愛知学院大学 経営学部 経営学科 准教授
ひと口に「信頼」といってもさまざまな種類がありますが、企業に対するヒアリングから、リモートワークでは「相互信頼」が重視されていることがわかりました。各メンバーが責任感を持って自身の役割を果たすとともに、他のメンバーの進捗を把握して、必要に応じてサポートを行う。そのためには一方的に相手を信頼するだけではなく、相手からも信頼される状態でなければいけません。
そこで「進捗状況の把握」「コミュニケーション」「必要に応じた援助」の3つに焦点を当てて、各チームにおけるこれらの要素を質的・量的に分析することにしました。
「進捗状況の把握」は、グループウェアでの連絡の頻度とテキストを解析し、電子ポストイットツールの付箋の数をカウントして、8月と12月の面談で確認を行いました。
「必要に応じた援助」は、チームメンバー同士の援助に関するアンケートを8月に行い、その回答を元にインタビューで詳細を確認しました。
「コミュニケーション」は、5月・6月・7月に各チームで行った1時間半のオンラインワークショップの動的データから「発話量」「うなずき」「笑顔」「静かな間」の4つを定量化しました。
発話量はHylableという発話量測定システムを活用しました。ブラウザ上で動作するクラウド型Web会議システムを使えば、誰が何分話したか、誰と誰が会話をしたか等、会話の様子が見える化できます。このシステムの導入には、いただいた研究費を活用させていただきました。
うなずきと笑顔、静かな間は、人の目で確認をして数値を出しました。
うなずきとは首を縦に振る動作ですが、これは「相手の意見に賛同の意を示す」以外でも生じる可能性があります。笑顔を浮かべるときも、喜びや感謝以外の感情が伴うことがあります。そのため、うなずきの定義を定めたり、笑顔の種類を3つに分けたりして、参加した学生に動画を見てもらい、真意を確認した上で数えてもらいました。その後、私がダブルチェックを行いました。

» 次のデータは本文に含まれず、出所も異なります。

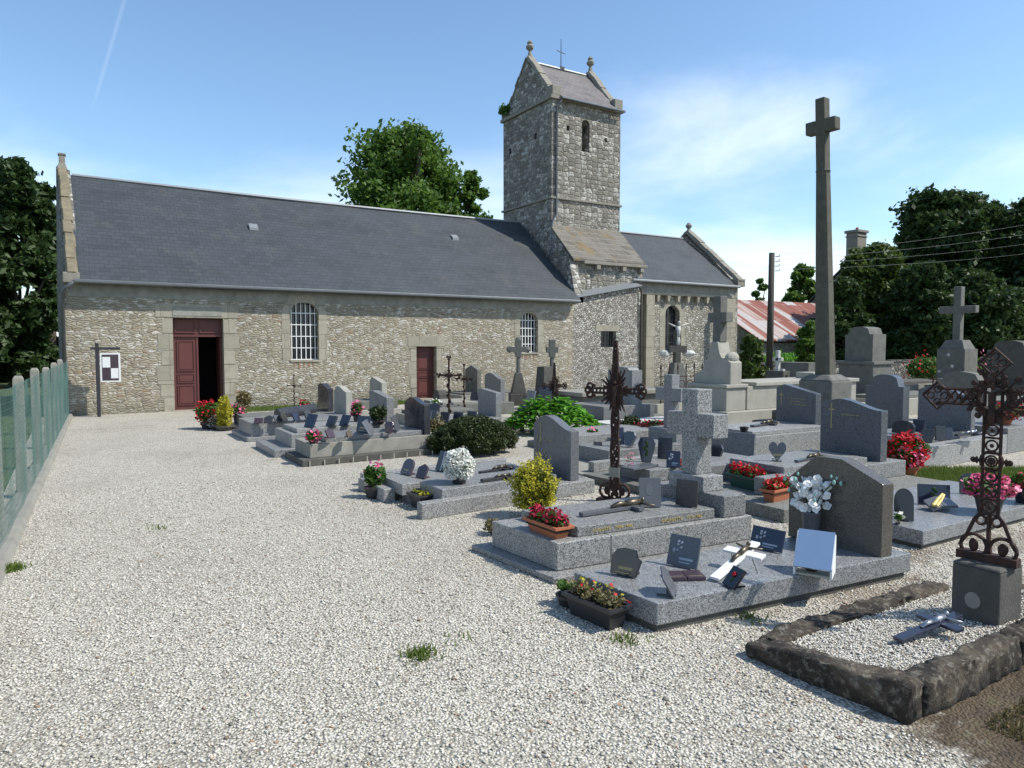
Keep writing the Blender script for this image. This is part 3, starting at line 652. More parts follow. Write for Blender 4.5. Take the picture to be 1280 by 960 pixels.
for a, b in ((D1[0]+.06, D1[0]+.58), (D1[0]+.68, D1[1]-.06)):
    for (p, q, r_, s_) in ((a, b, 2.10, 2.13), (a, b, 2.42, 2.45)): mb.box(p, q, YW+0.17, YW+0.20, r_, s_)
    mb.box(a, a+.03, YW+0.17, YW+0.20, 2.13, 2.42); mb.box(b-.03, b, YW+0.17, YW+0.20, 2.13, 2.42)
mb.box(D1[0], D1[1], YW+0.15, YW+0.199, 1.995, 2.05); mb.build('transom_moulding', M['door'], door)
def door_leaf(x0, x1, z0, z1, y, parent, name='door_leaf', rows=((0.06, 0.34), (0.37, 0.50), (0.53, 0.95))):
    lf = MB(); lf.box(x0, x1, y, y+0.05, z0, z1); lf = lf.build(name, M['door'], parent); m2 = MB(); H = z1-z0
    m2.box(x0+.002, x0+0.05, y-0.022, y, z0, z1); m2.box(x1-0.05, x1-.002, y-0.022, y, z0, z1)
    for a, b in rows:
        za, zb = z0+a*H, z0+b*H; xa, xb = x0+0.10, x1-0.10
        for (p, q, r_, s_) in ((xa, xb, za, za+.028), (xa, xb, zb-.028, zb), (xa, xa+.028, za+.028, zb-.028), (xb-.028, xb, za+.028, zb-.028)): m2.box(p, q, y-0.026, y, r_, s_)
        m2.box(xa+.05, xb-.05, y-0.014, y, za+.05, zb-.05)
    m2.build('panel_moulding', M['door'], lf); return lf
door_leaf(D1[0]+0.005, D1[0]+0.64, 0.02, 1.99, YW+0.20, ch)
# the other leaf stands open into the dark nave
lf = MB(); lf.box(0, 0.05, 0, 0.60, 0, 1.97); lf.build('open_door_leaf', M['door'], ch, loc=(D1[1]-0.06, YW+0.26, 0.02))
mb = MB(); mb.box(D1[0]-0.05, D1[1]+0.05, YW-0.10, YW+0.4, -0.04, 0.018); mb.build('door_sill', M['dressed'], ch)
surround_rect(D1, YW, 0.34, 0.36, ch)
mb = MB(); mb.box(D1[0]+0.0, D1[1]-0.02, YW-0.022, YW-0.01, D1[3]+0.05, D1[3]+0.30); mb.build('carved_lintel', M['band'], ch, bevel=0.01)
door_leaf(D2[0]+0.005, D2[1]-0.005, 0.05, 1.70, YW+0.22, ch, rows=((0.06, 0.36), (0.40, 0.52), (0.56, 0.95)))
surround_rect(D2, YW, 0.24, 0.34, ch)
mb = MB(); mb.box(D2[0]-0.1, D2[1]+0.1, YW-0.22, YW+0.3, -0.02, 0.05); mb.build('door_sill', M['dressed'], ch)
def window(loop, W, Y, parent, nb, nh, bar_mat, depth=0.16):
    x0, x1, z0, zs = W; r = (x1-x0)/2; top = zs+r*0.82
    g = MB(); n = len(loop); g.add([(p[0], Y+depth+0.06, p[1]) for p in loop], [tuple(t) for t in tessellate_polygon([[Vector((p[0], p[1], 0)) for p in loop]])])
    wo = g.build('window', M['glass'], parent); b = MB()
    for i in range(nb):
        x = x0+(x1-x0)*(i+0.5)/nb; zz = zs+0.82*math.sqrt(max(0, r*r-(x-(x0+x1)/2)**2)); b.box(x-0.011, x+0.011, Y+depth-0.02, Y+depth, z0+0.03, zz)
    for j in range(nh):
        z = z0+(top-z0)*(j+0.0)/nh+0.02 if j else z0+0.02
        hw = r if z <= zs else math.sqrt(max(0, r*r-((z-zs)/0.82)**2)); c = (x0+x1)/2; b.box(c-hw, c+hw, Y+depth-0.025, Y+depth-0.004, z-0.012, z+0.012)
    b.build('window_bars', bar_mat, wo); s = MB(); s.box(x0-0.01, x1+0.01, Y-0.03, Y+0.36, z0-0.05, z0+0.004); s.build('window_sill', M['dressed'], wo)
    return wo
window(w1, W1, YW, ch, 6, 5, M['white']); window(w2, W2, YW, ch, 6, 5, M['white'])
def grow(loop, W, d, z0f=0.0):
    cx = (W[0]+W[1])/2; r = (W[1]-W[0])/2; o = []
    for (x, z) in loop:
        if z <= W[3]+1e-6: o.append((x+(d if x > cx else -d), z if z > W[2]+1e-6 else z+z0f))
        else: k = (r+d)/r; o.append((cx+(x-cx)*k, W[3]+(z-W[3])*k))
    return o
surround('window_surround', grow(w1, W1, 0.24), w1, YW, 0.008, M['dressed'], ch); surround('window_surround', grow(w2, W2, 0.22), w2, YW, 0.008, M['dressed'], ch)
# rust streaks from the bars below each window
mb = MB()
mb2 = [mb.box(W1[0]+0.08+i*0.14, W1[0]+0.11+i*0.14+0.02*(i % 2), YW-0.011, YW-0.004, 1.28-0.12-0.07*((i*3) % 4)/3, 1.28) for i in range(5)]
for i in range(4): mb.box(W2[0]+0.08+i*0.16, W2[0]+0.11+i*0.16, YW-0.011, YW-0.004, 1.45-0.15-0.05*(i % 2), 1.45)
M['ruststain'] = plain('rust_streak', (0.30, 0.16, 0.10), 0.95, var=0.3, sc=20)
mb.build('rust_stain', M['ruststain'], ch)
# ---- tower
TX0, TX1, TY0, TY1 = 15.78, 19.17, 22.68, 26.24
tw = ch
slit = rect(17.22, 17.60, 9.35, 10.40)[:2]+[(17.60, 10.40), (17.55, 10.52), (17.41, 10.58), (17.27, 10.52), (17.22, 10.40)]
h1, h2 = rect(16.48, 16.62, 10.02, 10.22), rect(18.36, 18.50, 9.86, 10.02)
wall_face('tower_south_wall', [(TX0, 3.0), (TX1, 3.0), (TX1, 11.15), (TX0, 11.15)], [slit, h1, h2], TY0, 0.5, M['tower'], tw)
mb = MB()
mb.add([(TX0,TY0,3.0),(TX0,TY1,3.0),(TX0,TY1,11.15),(TX0,TY0,11.15)], [(0,1,2,3)]); mb.add([(TX1,TY0,0),(TX1,TY1,0),(TX1,TY1,11.15),(TX1,TY0,11.15)], [(0,1,2,3)])
mb.add([(TX0,TY1,0),(TX1,TY1,0),(TX1,TY1,11.15),(TX0,TY1,11.15)], [(0,1,2,3)]); mb.build('tower_walls', M['tower'], tw)
mb = MB(); mb.box(TX0+.05, TX1-.05, TY0+.5, TY1-.1, 3, 11.1); mb.build('tower_core', M['dark'], tw)
for (y, z) in ((23.7, 9.85), (25.6, 9.7)): mb = MB(); mb.box(TX0-0.006, TX0+0.02, y, y+0.16, z, z+0.22); mb.build('putlog_hole', M['dark'], tw)  # dark patches paint the holes' depth, the wall is not cut
mb = MB()
mb.box(TX0-.07, TX1+.07, TY0-.07, TY0, 7.36, 7.45); mb.box(TX0-.07, TX0, TY0, TY1+.07, 7.36, 7.45); mb.box(TX1, TX1+.07, TY0, TY1+.07, 7.36, 7.45)
mb.build('string_course', M['trim'], tw, bevel=0.015)
mb = MB(); mb.box(TX0-.10, TX1+.10, TY0-.10, TY0+.02, 11.10, 11.24); mb.box(TX0-.10, TX0+.02, TY0+.02, TY1+.10, 11.10, 11.24); mb.box(TX1-.02, TX1+.10, TY0+.02, TY1+.1, 11.10, 11.24)
mb.build('tower_cornice', M['trim'], tw, bevel=0.02)
TC = (TY0+TY1)/2
for x in (TX0, TX1-0.34):
    mb = MB(); mb.prism([(TY0+0.02, 11.2), (TY1-0.02, 11.2), (TC, 13.12)], x+0.002, x+0.34, 'x'); mb.build('tower_gable', M['tower'], tw)
    coping('tower_gable_coping', [(TY0+0.18, 11.35), (TC, 13.2)], x, 0.34, 0.13, M['trim'], tw, n=6)
    coping('tower_gable_coping', [(TY1-0.18, 11.35), (TC, 13.2)], x, 0.34, 0.13, M['trim'], tw, n=6)
    mb = MB(); cx = x+0.17; mb.lathe((cx, TC, 13.15), [(0.17, 0), (0.11, 0.15), (0.065, 0.30), (0.06, 0.36), (0.15, 0.44), (0.17, 0.52), (0.10, 0.60), (0.12, 0.68), (0.05, 0.76)], 8); mb.build('finial', M['trim'], tw)
    for ya, yb in ((TY0-0.10, TY0+0.34), (TY1-0.34, TY1+0.10)): mb = MB(); mb.box(x-0.04, x+0.38, ya, yb, 11.22, 11.62); mb.build('kneeler_stone', M['trim'], tw, bevel=0.03)
sagged_roof('tower_roof', TX0+0.33, TX1-0.33, TY0-0.22, 11.16, TC, 13.08, M['old_slate'], tw, 12, 6, 0.03)
roof_slab('tower_roof', TX0+0.33, TX1-0.33, TY1+0.22, 11.16, TC, 13.08, M['old_slate'], tw)
mb = MB(); mb.tube([(TX0+.34, TC, 13.10), (TX1-.34, TC, 13.10)], 0.045, 6); mb.build('tower_ridge_flashing', M['zinc_light'], tw)
mb = MB(); mb.tube([(TX0+.3, TY0-0.24, 11.14), (TX1+.02, TY0-0.24, 11.12)], 0.05, 8); mb.build('gutter', M['zinc'], tw)
mb = MB(); X_ = (TX0+TX1)/2; mb.tube([(X_, TC, 13.1), (X_, TC, 14.30)], 0.020, 6, 0.012); mb.tube([(X_-0.24, TC-.05, 13.78), (X_+0.24, TC+.05, 13.78)], 0.016, 6); mb.box(X_-.05, X_+.15, TC-.05, TC+.05, 13.1, 13.2)
mb.build('roof_cross', M['post'], tw)
mb = MB(); mb.tube([(TX0+.33, TY0-.2, 11.05), (TX0+.20, TY0-.06, 10.9), (TX0+.20, TY0-.06, 6.75), (TX0+.05, TY0-.08, 6.55), (TX0-.03, TY0-.10, 6.4), (TX0-.05, TY0-.15, 5.25), (TX0-.2, TY0-.2, 5.15)], 0.04, 7); mb.build('downpipe', M['zinc'], tw, smooth=True)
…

最も時間がかかったのは「静かな間」です。これも先行研究から6つの分類を作り、生じた間の意味と時間、回数をカウントしました。さらに間の前は誰が何を話したのか、間の後は誰が何を話したかなど盛り上がり、盛り下がりも分析しました。
はい。たとえば「静かな間」は、5月よりも6月のほうが回数は減り、「誰かの意見や発言を受けて、考えている」という種類の間の割合が高くなりました。加えて、うなずきの回数も増えました。これは4月にチームを組み、メンバー同士の親和性が高まってきたためと考えられます。
8カ月間のプロジェクトで生じたチームワークの変化が、相互信頼の醸成にどのような影響を与えたのか。それを知るために、これまで収集したデータをベイジアンネットワークモデルで分析しました。

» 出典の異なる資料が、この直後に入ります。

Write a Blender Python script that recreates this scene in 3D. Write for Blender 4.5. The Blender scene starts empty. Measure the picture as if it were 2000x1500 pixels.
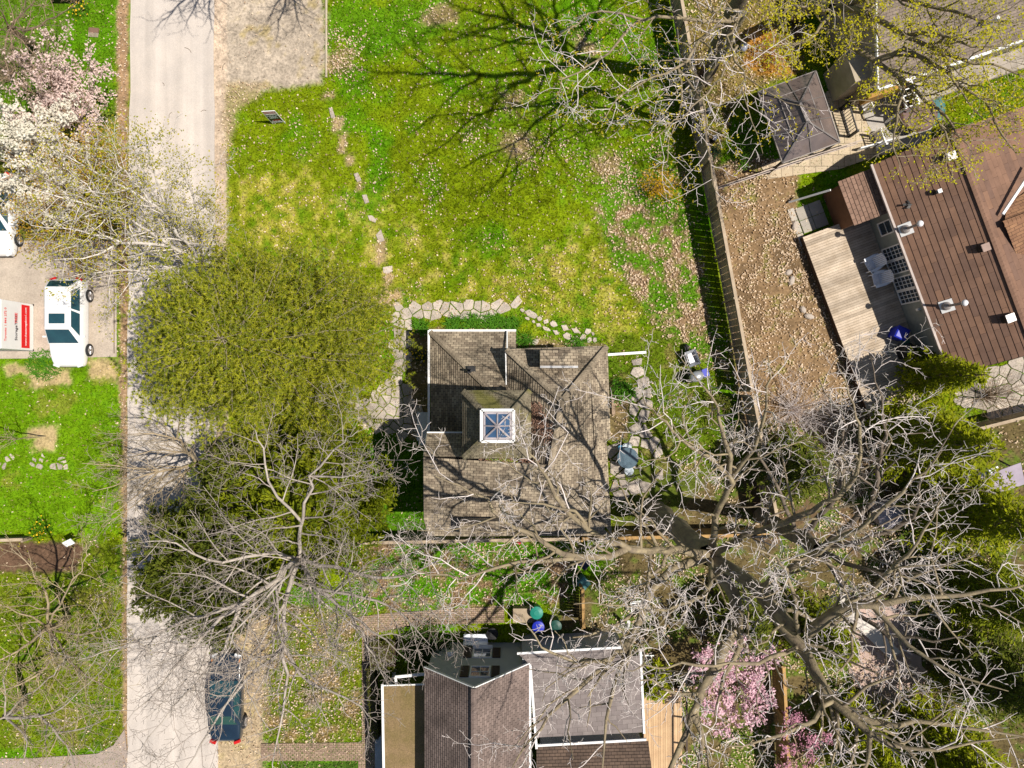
import bpy, math, random
import numpy as np
from mathutils import Vector

C = bpy.context.scene.collection
SC = bpy.context.scene
R = math.radians

# ---------------------------------------------------------------- camera, sky, sun, exposure
H = 38.5                    # drone height (m)
F = 1389.0                  # focal length in pixels of the 2000 px wide photograph
cam_d = bpy.data.cameras.new('camera')
cam_d.sensor_width = 36.0
cam_d.lens = F / 2000.0 * 36.0
cam_d.clip_end = 2000.0
cam = bpy.data.objects.new('camera', cam_d)
C.objects.link(cam)
cam.location = (0, 0, H)
cam.rotation_euler = (0, 0, 0)
SC.camera = cam

SUN_EL = R(60)
SUN_H = Vector((0.992, -0.125, 0)).normalized()
SUN_DIR = Vector((SUN_H.x * math.cos(SUN_EL), SUN_H.y * math.cos(SUN_EL), math.sin(SUN_EL)))
world = bpy.data.worlds.new('World')
SC.world = world
world.use_nodes = True
wn = world.node_tree
sky = wn.nodes.new('ShaderNodeTexSky')
sky.sky_type = 'NISHITA'
sky.sun_disc = False
sky.sun_elevation = SUN_EL
sky.sun_rotation = math.atan2(SUN_H.x, SUN_H.y)
bg = wn.nodes['Background']
bg.inputs['Strength'].default_value = 0.06
wn.links.new(sky.outputs[0], bg.inputs['Color'])
sun_d = bpy.data.lights.new('sun', 'SUN')
sun_d.energy = 5.0
sun_d.angle = R(0.5)
sun_d.color = (1.0, 0.93, 0.82)
sun = bpy.data.objects.new('sun', sun_d)
C.objects.link(sun)
sun.location = (20, -3, 60)
sun.rotation_euler = (-SUN_DIR).to_track_quat('-Z', 'Y').to_euler()
SC.view_settings.view_transform = 'Standard'
SC.view_settings.look = 'None'
SC.view_settings.exposure = 0.30
SC.view_settings.gamma = 1.0
SC.cycles.max_bounces = 6
SC.cycles.transparent_max_bounces = 8

# ---------------------------------------------------------------- helpers
def P(px, py, z=0.0):
    """the place at height z that stands at photograph pixel (px, py)"""
    k = (H - z) / F
    return Vector(((px - 1000.0) * k, (750.0 - py) * k, z))
def SH(px, py, z):
    """the place at height z whose shadow falls on the ground at pixel (px, py)"""
    g = P(px, py, 0)
    t = z / math.tan(SUN_EL)
    return Vector((g.x + SUN_H.x * t, g.y + SUN_H.y * t, z))
def tag(o, label=None, cat=None, group=None, kind=None):
    if label: o['label'] = label
    if cat: o['category'] = cat
    if group: o['group'] = group
    if kind: o['kind'] = kind
    return o
def thing(name, label, cat, loc=(0, 0, 0), rz=0.0, group=None):
    o = bpy.data.objects.new(name, None)
    o.empty_display_size = 0.2
    C.objects.link(o)
    o.location = loc
    o.rotation_euler = (0, 0, rz)
    return tag(o, label, cat, group)
def dup(root, loc, rz=None, label=None, scale=None):
    r = root.copy(); C.objects.link(r); r.location = loc
    if rz is not None: r.rotation_euler = (0, 0, rz)
    if scale: r.scale = scale
    if label: r['label'] = label
    for ch in list(root.children):
        c = ch.copy(); C.objects.link(c); c.parent = r
        for g in list(ch.children):
            d = g.copy(); C.objects.link(d); d.parent = c
    return r

# ---------------------------------------------------------------- materials
def mat(name, col, col2=None, rough=0.85, scale=2.0, detail=6.0, rnd=0.0, metal=0.0, bump=0.0,
        bscale=20.0, spec=0.3, transl=0.0, fine=0.0, coat=0.0, alpha=1.0):
    m = bpy.data.materials.new(name)
    m.use_nodes = True
    nt = m.node_tree; N = nt.nodes; L = nt.links
    b = N['Principled BSDF']
    b.inputs['Roughness'].default_value = rough
    b.inputs['Metallic'].default_value = metal
    b.inputs['Specular IOR Level'].default_value = spec
    b.inputs['Coat Weight'].default_value = coat
    b.inputs['Alpha'].default_value = alpha
    tc = N.new('ShaderNodeTexCoord')
    if col2 is None: col2 = tuple(c * 0.72 for c in col)
    no = N.new('ShaderNodeTexNoise')
    no.inputs['Scale'].default_value = scale
    no.inputs['Detail'].default_value = detail
    no.inputs['Roughness'].default_value = 0.6
    L.new(tc.outputs['Object'], no.inputs['Vector'])
    rp = N.new('ShaderNodeMapRange')
    rp.inputs['From Min'].default_value = 0.32; rp.inputs['From Max'].default_value = 0.68
    L.new(no.outputs['Fac'], rp.inputs['Value'])
    mx = N.new('ShaderNodeMix'); mx.data_type = 'RGBA'
    mx.inputs['A'].default_value = (*col, 1); mx.inputs['B'].default_value = (*col2, 1)
    L.new(rp.outputs[0], mx.inputs['Factor'])
    out = mx.outputs['Result']
    def mult(fac):
        nonlocal out
        v = N.new('ShaderNodeMix'); v.data_type = 'RGBA'; v.blend_type = 'MULTIPLY'
        v.inputs['Factor'].default_value = 1.0
        L.new(out, v.inputs['A']); L.new(fac, v.inputs['B'])
        out = v.outputs['Result']
    if rnd:
        at = N.new('ShaderNodeAttribute'); at.attribute_name = 'rnd'
        mr = N.new('ShaderNodeMapRange')
        mr.inputs['To Min'].default_value = 1 - rnd; mr.inputs['To Max'].default_value = 1 + rnd
        L.new(at.outputs['Fac'], mr.inputs['Value'])
        mult(mr.outputs[0])
    if fine:
        n2 = N.new('ShaderNodeTexNoise'); n2.inputs['Scale'].default_value = bscale * 1.7
        n2.inputs['Detail'].default_value = 3
        L.new(tc.outputs['Object'], n2.inputs['Vector'])
        mr = N.new('ShaderNodeMapRange')
        mr.inputs['From Min'].default_value = 0.3; mr.inputs['From Max'].default_value = 0.7
        mr.inputs['To Min'].default_value = 1 - fine; mr.inputs['To Max'].default_value = 1 + fine
        L.new(n2.outputs['Fac'], mr.inputs['Value'])
        mult(mr.outputs[0])
    L.new(out, b.inputs['Base Color'])
    if bump:
        n3 = N.new('ShaderNodeTexNoise'); n3.inputs['Scale'].default_value = bscale
        n3.inputs['Detail'].default_value = 5
        L.new(tc.outputs['Object'], n3.inputs['Vector'])
        bp = N.new('ShaderNodeBump'); bp.inputs['Strength'].default_value = bump
        bp.inputs['Distance'].default_value = 0.03
        L.new(n3.outputs['Fac'], bp.inputs['Height'])
        L.new(bp.outputs[0], b.inputs['Normal'])
    if transl:
        tr = N.new('ShaderNodeBsdfTranslucent'); L.new(out, tr.inputs['Color'])
        ms = N.new('ShaderNodeMixShader'); ms.inputs[0].default_value = transl
        L.new(b.outputs[0], ms.inputs[1]); L.new(tr.outputs[0], ms.inputs[2])
        L.new(ms.outputs[0], N['Material Output'].inputs['Surface'])
    return m

def leafmat(name, c1, c2, transl=0.3, rough=0.6):
    """two colours of the same leaf, picked leaf by leaf"""
    m = bpy.data.materials.new(name)
    m.use_nodes = True
    nt = m.node_tree; N = nt.nodes; L = nt.links
    b = N['Principled BSDF']; b.inputs['Roughness'].default_value = rough
    b.inputs['Specular IOR Level'].default_value = 0.06
    at = N.new('ShaderNodeAttribute'); at.attribute_name = 'rnd'
    mx = N.new('ShaderNodeMix'); mx.data_type = 'RGBA'
    mx.inputs['A'].default_value = (*c1, 1); mx.inputs['B'].default_value = (*c2, 1)
    L.new(at.outputs['Fac'], mx.inputs['Factor'])
    L.new(mx.outputs['Result'], b.inputs['Base Color'])
    tr = N.new('ShaderNodeBsdfTranslucent'); L.new(mx.outputs['Result'], tr.inputs['Color'])
    ms = N.new('ShaderNodeMixShader'); ms.inputs[0].default_value = transl
    L.new(b.outputs[0], ms.inputs[1]); L.new(tr.outputs[0], ms.inputs[2])
    L.new(ms.outputs[0], N['Material Output'].inputs['Surface'])
    return m

def brickmat(name, c1, c2, mortar, w, h, ms=0.012, stain=(0.6, 1.15), stainscale=0.9, uv=True, rough=0.9, moss=None):
    m = bpy.data.materials.new(name)
    m.use_nodes = True
    nt = m.node_tree; N = nt.nodes; L = nt.links
    b = N['Principled BSDF']; b.inputs['Roughness'].default_value = rough
    b.inputs['Specular IOR Level'].default_value = 0.2
    tc = N.new('ShaderNodeTexCoord')
    br = N.new('ShaderNodeTexBrick')
    br.inputs['Color1'].default_value = (*c1, 1); br.inputs['Color2'].default_value = (*c2, 1)
    br.inputs['Mortar'].default_value = (*mortar, 1)
    br.inputs['Scale'].default_value = 1.0
    br.inputs['Mortar Size'].default_value = ms
    br.inputs['Brick Width'].default_value = w; br.inputs['Row Height'].default_value = h
    br.inputs['Bias'].default_value = 0.0
    L.new(tc.outputs['UV' if uv else 'Object'], br.inputs['Vector'])
    no = N.new('ShaderNodeTexNoise'); no.inputs['Scale'].default_value = stainscale; no.inputs['Detail'].default_value = 8
    no.inputs['Roughness'].default_value = 0.7
    L.new(tc.outputs['Object'], no.inputs['Vector'])
    mr = N.new('ShaderNodeMapRange')
    mr.inputs['From Min'].default_value = 0.3; mr.inputs['From Max'].default_value = 0.7
    mr.inputs['To Min'].default_value = stain[0]; mr.inputs['To Max'].default_value = stain[1]
    L.new(no.outputs['Fac'], mr.inputs['Value'])
    v = N.new('ShaderNodeMix'); v.data_type = 'RGBA'; v.blend_type = 'MULTIPLY'; v.inputs['Factor'].default_value = 1
    L.new(br.outputs['Color'], v.inputs['A']); L.new(mr.outputs[0], v.inputs['B'])
    out = v.outputs['Result']
    if moss:
        n2 = N.new('ShaderNodeTexNoise'); n2.inputs['Scale'].default_value = 0.55; n2.inputs['Detail'].default_value = 9
        L.new(tc.outputs['Object'], n2.inputs['Vector'])
        m2 = N.new('ShaderNodeMapRange')
        m2.inputs['From Min'].default_value = 0.52; m2.inputs['From Max'].default_value = 0.62
        m2.inputs['To Max'].default_value = 0.75
        L.new(n2.outputs['Fac'], m2.inputs['Value'])
        v2 = N.new('ShaderNodeMix'); v2.data_type = 'RGBA'
        v2.inputs['B'].default_value = (*moss, 1)
        L.new(m2.outputs[0], v2.inputs['Factor']); L.new(out, v2.inputs['A'])
        out = v2.outputs['Result']
    L.new(out, b.inputs['Base Color'])
    bp = N.new('ShaderNodeBump'); bp.inputs['Strength'].default_value = 0.5; bp.inputs['Distance'].default_value = 0.015
    L.new(br.outputs['Fac'], bp.inputs['Height']); bp.invert = True
    L.new(bp.outputs[0], b.inputs['Normal'])
    return m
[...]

ベイジアンネットワークは機械学習のアルゴリズムのひとつで、複数の事象の因果関係をネットワーク図で表現し、ある事象が起こった時に他の事象が起こる確率を推論する手法です。
これまでご説明した「ワークショップ」「相互信頼感」という事象の他に、各メンバーの外向性や協調性などの5つのパラメータをアンケート調査から数値化した「メンバーの性格」、Sカレで12月に発表した各チームの企画に対する外部評価とメンバーの満足度を数値化した「アイデアの価値」を加えて、下図のように相互信頼感の因果関係の概念図を設定しました。これは「相互信頼感は、ワークショップの活動(発話量など)とアイデアの出来栄えに影響を受ける」、そして「ワークショップの活動とアイデアの出来栄えは、メンバーの性格に影響を受ける」という考え方です。
分析の結果、相互信頼感に影響を与えているのは黄色マーカーの要素であり、「チームメンバーの役割の履行がうまく機能していれば、アイデアの独自性が高まる」、「開放性の高いメンバーが属しており、ワークショップでうなずきと笑顔が多く、アイデアの満足度が高いチームは、メンバー同士が必要な場面で援助し合っている」という結論が出ました。